Thereafter, US Secretary of State Condoleeza Rice famously stayed up all night to help broker a November 15, 2005 agreement between Israel and the Palestinians on movement and access to Gaza, which decided, among other things, that "construction of a seaport can commence."

According to a US state department statement, the agreement stipulated that "the [Israeli government] will undertake to assure donors that it will not interfere with operation of the port. The parties will establish a US-led tripartite committee to develop security and other relevant arrangements for the port prior to its opening. The third-party model to be used at Rafah will provide the basis for this work."
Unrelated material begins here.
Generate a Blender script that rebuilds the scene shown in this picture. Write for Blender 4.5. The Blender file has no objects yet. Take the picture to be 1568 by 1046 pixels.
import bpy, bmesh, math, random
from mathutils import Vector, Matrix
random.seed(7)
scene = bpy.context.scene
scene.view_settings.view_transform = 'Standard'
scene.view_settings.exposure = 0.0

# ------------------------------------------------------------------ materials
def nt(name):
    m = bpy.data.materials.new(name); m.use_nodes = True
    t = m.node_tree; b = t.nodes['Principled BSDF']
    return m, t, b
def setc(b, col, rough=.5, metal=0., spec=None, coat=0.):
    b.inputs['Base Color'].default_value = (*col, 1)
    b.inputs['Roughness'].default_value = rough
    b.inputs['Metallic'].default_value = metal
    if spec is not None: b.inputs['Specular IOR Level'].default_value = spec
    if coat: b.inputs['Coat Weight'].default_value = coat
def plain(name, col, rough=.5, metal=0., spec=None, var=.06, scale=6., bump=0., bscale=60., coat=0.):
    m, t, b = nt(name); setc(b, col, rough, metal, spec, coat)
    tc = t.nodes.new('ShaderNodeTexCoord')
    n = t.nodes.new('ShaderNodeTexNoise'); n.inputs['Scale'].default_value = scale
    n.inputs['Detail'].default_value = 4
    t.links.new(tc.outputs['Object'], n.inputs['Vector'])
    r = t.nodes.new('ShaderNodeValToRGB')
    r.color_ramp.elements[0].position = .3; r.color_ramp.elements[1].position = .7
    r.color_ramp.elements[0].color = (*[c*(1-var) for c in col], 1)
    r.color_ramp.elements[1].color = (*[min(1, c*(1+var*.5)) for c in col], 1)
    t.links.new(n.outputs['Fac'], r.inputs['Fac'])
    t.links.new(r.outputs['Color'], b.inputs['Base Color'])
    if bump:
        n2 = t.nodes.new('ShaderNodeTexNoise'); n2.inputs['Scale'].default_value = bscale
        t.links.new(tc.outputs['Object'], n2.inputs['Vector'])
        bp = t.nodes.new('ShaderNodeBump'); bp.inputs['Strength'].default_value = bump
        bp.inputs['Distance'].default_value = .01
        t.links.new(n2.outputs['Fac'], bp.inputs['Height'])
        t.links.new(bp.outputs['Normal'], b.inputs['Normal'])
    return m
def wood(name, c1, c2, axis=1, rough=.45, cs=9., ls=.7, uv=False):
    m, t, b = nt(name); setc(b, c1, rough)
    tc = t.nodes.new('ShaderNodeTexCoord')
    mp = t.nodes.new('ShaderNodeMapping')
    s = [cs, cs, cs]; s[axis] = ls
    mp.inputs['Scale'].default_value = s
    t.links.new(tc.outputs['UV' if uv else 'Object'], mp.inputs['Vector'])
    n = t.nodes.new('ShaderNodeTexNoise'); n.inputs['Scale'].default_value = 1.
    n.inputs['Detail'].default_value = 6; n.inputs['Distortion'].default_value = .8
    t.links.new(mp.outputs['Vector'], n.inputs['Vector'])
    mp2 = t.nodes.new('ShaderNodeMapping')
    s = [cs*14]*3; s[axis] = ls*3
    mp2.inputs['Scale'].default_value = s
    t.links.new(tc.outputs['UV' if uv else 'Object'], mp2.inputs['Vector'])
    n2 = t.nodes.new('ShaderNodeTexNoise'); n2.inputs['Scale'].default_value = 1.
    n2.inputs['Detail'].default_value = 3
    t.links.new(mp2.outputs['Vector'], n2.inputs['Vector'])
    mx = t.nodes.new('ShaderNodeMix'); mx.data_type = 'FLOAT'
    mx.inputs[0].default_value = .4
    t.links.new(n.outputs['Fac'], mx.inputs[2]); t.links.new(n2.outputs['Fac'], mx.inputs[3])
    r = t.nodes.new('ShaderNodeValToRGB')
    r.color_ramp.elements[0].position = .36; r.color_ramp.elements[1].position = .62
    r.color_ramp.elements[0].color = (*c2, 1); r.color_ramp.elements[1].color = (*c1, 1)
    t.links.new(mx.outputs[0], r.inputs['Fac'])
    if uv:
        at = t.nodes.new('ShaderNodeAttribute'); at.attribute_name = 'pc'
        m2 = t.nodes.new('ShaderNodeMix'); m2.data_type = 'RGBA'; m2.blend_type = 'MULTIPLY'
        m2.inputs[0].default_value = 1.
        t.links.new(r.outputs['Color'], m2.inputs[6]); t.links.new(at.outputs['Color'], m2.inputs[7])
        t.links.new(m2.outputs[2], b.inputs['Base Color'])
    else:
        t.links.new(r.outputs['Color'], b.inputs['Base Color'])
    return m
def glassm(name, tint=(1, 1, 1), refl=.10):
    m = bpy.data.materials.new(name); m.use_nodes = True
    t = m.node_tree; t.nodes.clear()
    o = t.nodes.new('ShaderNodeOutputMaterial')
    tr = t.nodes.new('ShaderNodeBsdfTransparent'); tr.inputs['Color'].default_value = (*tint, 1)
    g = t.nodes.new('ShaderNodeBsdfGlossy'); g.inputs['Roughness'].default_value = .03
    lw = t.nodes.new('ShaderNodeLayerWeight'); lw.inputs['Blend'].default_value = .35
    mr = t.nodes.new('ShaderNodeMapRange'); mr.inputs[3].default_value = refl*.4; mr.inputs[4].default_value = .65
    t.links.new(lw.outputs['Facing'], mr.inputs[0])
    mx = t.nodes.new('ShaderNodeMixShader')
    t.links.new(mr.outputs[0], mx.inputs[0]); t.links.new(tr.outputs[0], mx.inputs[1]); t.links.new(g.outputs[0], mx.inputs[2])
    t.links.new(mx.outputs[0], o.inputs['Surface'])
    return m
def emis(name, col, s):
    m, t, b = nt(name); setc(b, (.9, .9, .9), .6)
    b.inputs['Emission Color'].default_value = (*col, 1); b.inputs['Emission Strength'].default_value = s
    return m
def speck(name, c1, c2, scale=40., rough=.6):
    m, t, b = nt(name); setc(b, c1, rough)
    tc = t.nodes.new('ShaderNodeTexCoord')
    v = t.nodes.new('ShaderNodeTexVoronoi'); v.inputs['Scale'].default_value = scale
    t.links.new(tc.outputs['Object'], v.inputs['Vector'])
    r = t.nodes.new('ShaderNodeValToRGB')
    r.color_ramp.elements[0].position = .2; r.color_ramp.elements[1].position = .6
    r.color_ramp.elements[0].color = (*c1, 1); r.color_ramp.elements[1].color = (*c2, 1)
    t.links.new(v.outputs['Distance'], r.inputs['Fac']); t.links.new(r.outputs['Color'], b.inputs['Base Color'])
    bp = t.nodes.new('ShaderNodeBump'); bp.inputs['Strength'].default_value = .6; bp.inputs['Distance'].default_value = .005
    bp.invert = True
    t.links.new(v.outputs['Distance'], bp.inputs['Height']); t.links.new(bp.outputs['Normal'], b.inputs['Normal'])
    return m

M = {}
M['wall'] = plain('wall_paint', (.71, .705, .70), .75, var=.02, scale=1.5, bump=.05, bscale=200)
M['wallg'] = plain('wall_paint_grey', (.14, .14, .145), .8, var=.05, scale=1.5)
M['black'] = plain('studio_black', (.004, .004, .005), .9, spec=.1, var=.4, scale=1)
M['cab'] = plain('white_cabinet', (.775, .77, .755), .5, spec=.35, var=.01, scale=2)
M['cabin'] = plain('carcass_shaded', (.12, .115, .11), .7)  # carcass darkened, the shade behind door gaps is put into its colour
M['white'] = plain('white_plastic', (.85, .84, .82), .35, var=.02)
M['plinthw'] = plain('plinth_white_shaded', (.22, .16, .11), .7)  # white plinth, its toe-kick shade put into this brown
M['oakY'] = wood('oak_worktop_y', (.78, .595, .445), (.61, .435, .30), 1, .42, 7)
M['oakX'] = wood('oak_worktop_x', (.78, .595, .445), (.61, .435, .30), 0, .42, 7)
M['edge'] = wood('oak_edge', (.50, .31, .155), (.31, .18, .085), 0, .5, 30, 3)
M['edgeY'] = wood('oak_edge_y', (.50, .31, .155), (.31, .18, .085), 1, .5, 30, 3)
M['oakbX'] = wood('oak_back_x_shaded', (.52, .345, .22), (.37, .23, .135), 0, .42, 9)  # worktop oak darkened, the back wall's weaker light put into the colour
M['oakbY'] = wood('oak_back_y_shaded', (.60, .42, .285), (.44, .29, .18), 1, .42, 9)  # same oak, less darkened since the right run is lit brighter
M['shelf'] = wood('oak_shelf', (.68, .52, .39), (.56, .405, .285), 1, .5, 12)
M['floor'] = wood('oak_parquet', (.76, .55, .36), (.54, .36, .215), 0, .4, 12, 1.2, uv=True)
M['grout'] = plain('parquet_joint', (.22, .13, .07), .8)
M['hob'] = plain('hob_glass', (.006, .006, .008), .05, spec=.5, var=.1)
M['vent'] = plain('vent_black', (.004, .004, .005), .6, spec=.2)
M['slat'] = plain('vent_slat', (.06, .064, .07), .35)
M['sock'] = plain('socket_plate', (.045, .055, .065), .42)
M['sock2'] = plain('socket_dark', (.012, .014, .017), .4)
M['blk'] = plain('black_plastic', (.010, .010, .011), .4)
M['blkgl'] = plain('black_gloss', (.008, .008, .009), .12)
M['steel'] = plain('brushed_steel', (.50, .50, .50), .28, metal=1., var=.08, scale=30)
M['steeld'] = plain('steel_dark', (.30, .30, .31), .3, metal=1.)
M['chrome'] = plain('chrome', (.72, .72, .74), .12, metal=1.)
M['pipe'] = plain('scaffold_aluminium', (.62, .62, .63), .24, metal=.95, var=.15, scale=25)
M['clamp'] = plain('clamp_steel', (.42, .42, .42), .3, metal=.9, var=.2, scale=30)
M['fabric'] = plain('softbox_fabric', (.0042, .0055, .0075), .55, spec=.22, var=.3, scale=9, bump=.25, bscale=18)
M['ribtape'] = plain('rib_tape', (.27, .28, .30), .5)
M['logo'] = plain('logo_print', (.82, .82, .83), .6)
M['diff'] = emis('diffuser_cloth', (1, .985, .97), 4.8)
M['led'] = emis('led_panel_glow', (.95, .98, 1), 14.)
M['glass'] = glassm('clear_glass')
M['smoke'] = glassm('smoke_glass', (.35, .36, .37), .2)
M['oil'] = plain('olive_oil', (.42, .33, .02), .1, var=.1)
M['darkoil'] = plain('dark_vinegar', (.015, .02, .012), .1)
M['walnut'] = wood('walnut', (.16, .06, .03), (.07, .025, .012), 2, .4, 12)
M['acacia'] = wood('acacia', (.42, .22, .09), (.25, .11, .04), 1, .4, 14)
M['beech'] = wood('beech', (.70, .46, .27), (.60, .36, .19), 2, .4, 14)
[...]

One great advantage of the project for Palestinians would be that, with Gaza having its own deep seaport, import and export activities would not have to pass through Israeli ports, with Israel collecting the customs and VAT revenue, which it can then punitively withhold at its pleasure.

A disadvantage might be the threatened Israeli abrogation of the 1994 Paris Protocol, which theoretically gives Palestinians some favored access to Israeli markets.

The Palestinian tax funds were most recently frozen after the March 2006 formation of a Palestinian government led by the Islamist movement Hamas, following its unexpected electoral success in January of the same year.

However, Israel has also withheld Palestinian revenues on previous occasions, even before Hamas‘ electoral victory, in punishment for the PA‘s failure to halt anti-Israeli attacks.